Two papers at WiPSCE 2015

Further to some of our recent work in computer science education (and policy), we presented two papers at the 10th Workshop in Primary and Secondary Computing Education (WiPSCE 2015) in London last week, entitled: Technocamps: Advancing Computer Science Education in Wales and Using Interface Design to Develop Computational Thinking Skills.

The abstracts of the two paper are below; you can read the full papers (or download PDFs) here and here:

Technocamps: Advancing Computer Science Education in Wales

Tom Crick and Faron Moller

Computer science education in the UK has undergone substantial scrutiny over the past five years. In particular, from September 2014, we have seen the implementation and delivery of a new computing curriculum in England. However, in Wales — one of the four devolved nation in the UK — numerous political, geographical and socio-technical issues have hindered any substantive educational policy or curriculum reform for computer science. This is despite the widespread efforts to address the failings of computer science education in schools since at least 2003 through Technocamps, a pan-Wales university-based schools outreach programme.

In this paper we outline the history (and pre-history) of Technocamps, contextualised by the devolved nature of education in the UK, positioning Wales with its specific issues and challenges.
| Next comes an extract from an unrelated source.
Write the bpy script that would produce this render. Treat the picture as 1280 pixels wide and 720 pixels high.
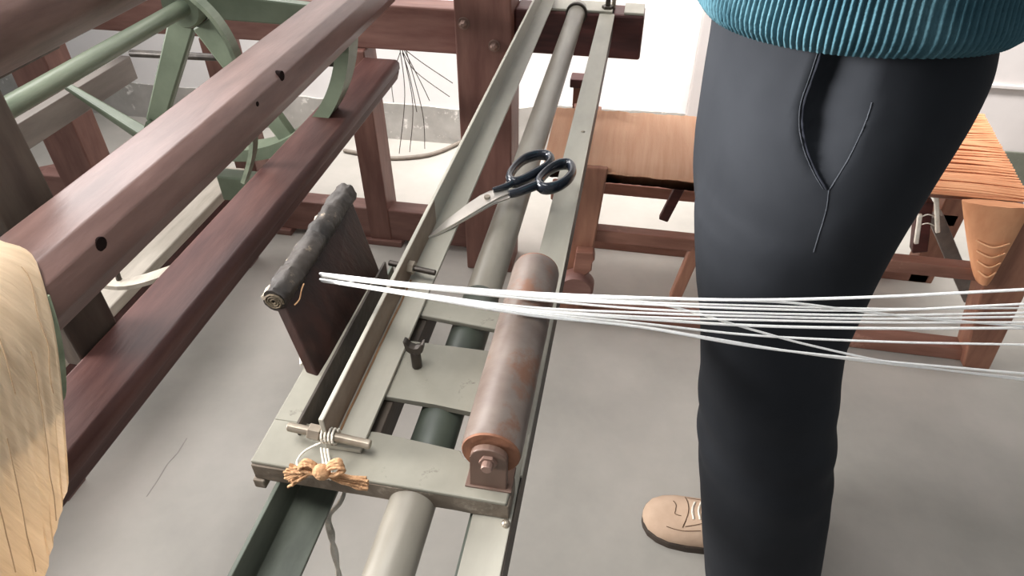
import bpy, bmesh, math, random
from math import sin, cos, pi, radians, atan, atan2, hypot, sqrt
from mathutils import Vector as V, Matrix, noise
from mathutils.bvhtree import BVHTree

for o in list(bpy.data.objects): bpy.data.objects.remove(o)
S = bpy.context.scene
COL = S.collection
rnd = random.Random(7)

# ------------------------------------------------------------------ camera
FPX, CAMH = 850.0, 1.30
PITCH = atan(700 / FPX)
YAW = atan(200 / hypot(FPX, 700))
cam_d = bpy.data.cameras.new('camera'); cam = bpy.data.objects.new('camera', cam_d); COL.objects.link(cam)
cam_d.sensor_width = 36; cam_d.lens = 36 * FPX / 1280; cam_d.clip_start = .02
cam.location = (0, 0, CAMH); cam.rotation_euler = (pi / 2 - PITCH, 0, YAW)
S.camera = cam

# ------------------------------------------------------------------ world, light, exposure
S.view_settings.view_transform = 'Standard'; S.view_settings.look = 'None'
S.view_settings.gamma = 1; S.view_settings.exposure = 0.0
W = bpy.data.worlds.new('world'); S.world = W; W.use_nodes = True
bg = W.node_tree.nodes['Background']
bg.inputs[0].default_value = (.93, .97, 1.0, 1); bg.inputs[1].default_value = .37
def area(name, loc, target, sx, sy, power, col, spread=180):
    d = bpy.data.lights.new(name, 'AREA'); d.shape = 'RECTANGLE'; d.size = sx; d.size_y = sy
    d.energy = power; d.color = col; d.spread = radians(spread)
    o = bpy.data.objects.new(name, d); COL.objects.link(o); o.location = loc
    o.rotation_euler = (V(target) - V(loc)).to_track_quat('-Z', 'Y').to_euler()
    return o
area('window_light', (-1.6, 2.3, 2.0), (-.4, 1.3, .3), 2.2, 1.2, 47, (1, .98, .97), 130)
area('side_window_light', (-2.7, .3, 1.45), (.15, .75, 1.06), 1.6, .9, 46, (1, .985, .97), 48)
area('wall_fill_light', (.0, 1.75, 2.3), (.1, 2.42, .55), 3.0, .4, 32, (1, .985, .97), 60)  # added unseen lamp that brightens the back wall
area('floor_fill_light', (-.62, .4, 2.35), (-.72, .5, 0), .4, 1.5, 9, (1, .985, .97), 70)  # unseen overhead fill, added to lift the floor at left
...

Furthermore, we present evidence both in support of this university engagement and intervention model as well as its wider positive effect on promoting and supporting computer science education in Wales, a nation about to take its first steps on the path of a large-scale national curriculum review and significant educational reform.

DOI: 10.1145/2818314.2818341

Using Interface Design to Develop Computational Thinking Skills

Ana C. Calderon and Tom Crick

Human-computer interaction is a long established sub-discipline of computer science. While there has been significant focus on the importance of developing computational thinking skills, there appears to be a gap in the literature in using HCI principles, analysis and design as a framework for doing so. We present the first step to identify methodologies for systematically introducing HCI to pupils from an early age, presenting a commentary for their prospective future application, comparing to similar approach as other foundational aspects of computer science in developing computational thinking skills that have been considered for the past decade.